Quando se sabe que o Governo estuda o fim das promoções automáticas na função pública (é impossível voltar a gastar 14.5% do PIB em salários como em 2005), quando se reconhece que o investimento público terá mesmo de aumentar ou que não haverá mais PERES, o que o CFP, as organizações internacionais, a banca ou a academia tiverem a dizer sobre as contas do Estado deve ser escutado sem desprezo nem arrogância. Este coro de alertas não tem de ser necessariamente mau para o Governo. Pelo contrário. Foi o aperto da Comissão Europeia entre a apresentação do Orçamento de 2016 e a entrega do Plano de Estabilidade e Crescimento que levou Centeno e Costa a perceberem que tinham de mudar. E foi essa mudança que lhes granjeou o sucesso que hoje reclamam.

2 – Até se podia perceber que a rapaziada do Bloco na Faculdade de Ciências Sociais e Humanas de Lisboa arregaçasse as mangas e arreganhasse os dentes para boicotar uma conferência patrocinada pelo Partido Nacionalista Renovador. Os ideais fascizantes, racistas e ofensivos da extrema-direita agressiva devem ser combatidos sem relativismos nem condescendência e é bom que a juventude assuma de alma aberta esse combate. Mas, rapaziada, que mal pode trazer ao mundo uma tal Nova Portugalidade que se limita a apregoar que a nação “é a cabeça de uma civilização mundial” ou que “essa grandeza conquistada a sangue nos dá direito ao orgulho e à liberdade”?

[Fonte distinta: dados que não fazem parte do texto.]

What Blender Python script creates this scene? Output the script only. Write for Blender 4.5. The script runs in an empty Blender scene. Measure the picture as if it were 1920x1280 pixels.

Bem sabemos que o gérmen nacionalista deu origem a integralismos que serviram de semente ao salazarismo. Mas boicotar e ameaçar a realização de uma conferência com um destacado intelectual de direita, Jaime Nogueira Pinto, revela uma desproporcionalidade tão estúpida como perigosa. Ou a rapaziada do Bloco perdeu o juízo, ou está a mover-se numa cultura de intolerância e de sectarismo que tem de ser travada. Que a extrema-esquerda com um pezinho no poder está a ficar arrogante, já o sabíamos; agora que se dedique a censurar e ameaçar a outra extrema, é um indício de que algo de novo anda pelo ar. Preparemo-nos. Não é com demissões resignadas como a da direcção da faculdade que o problema se resolve.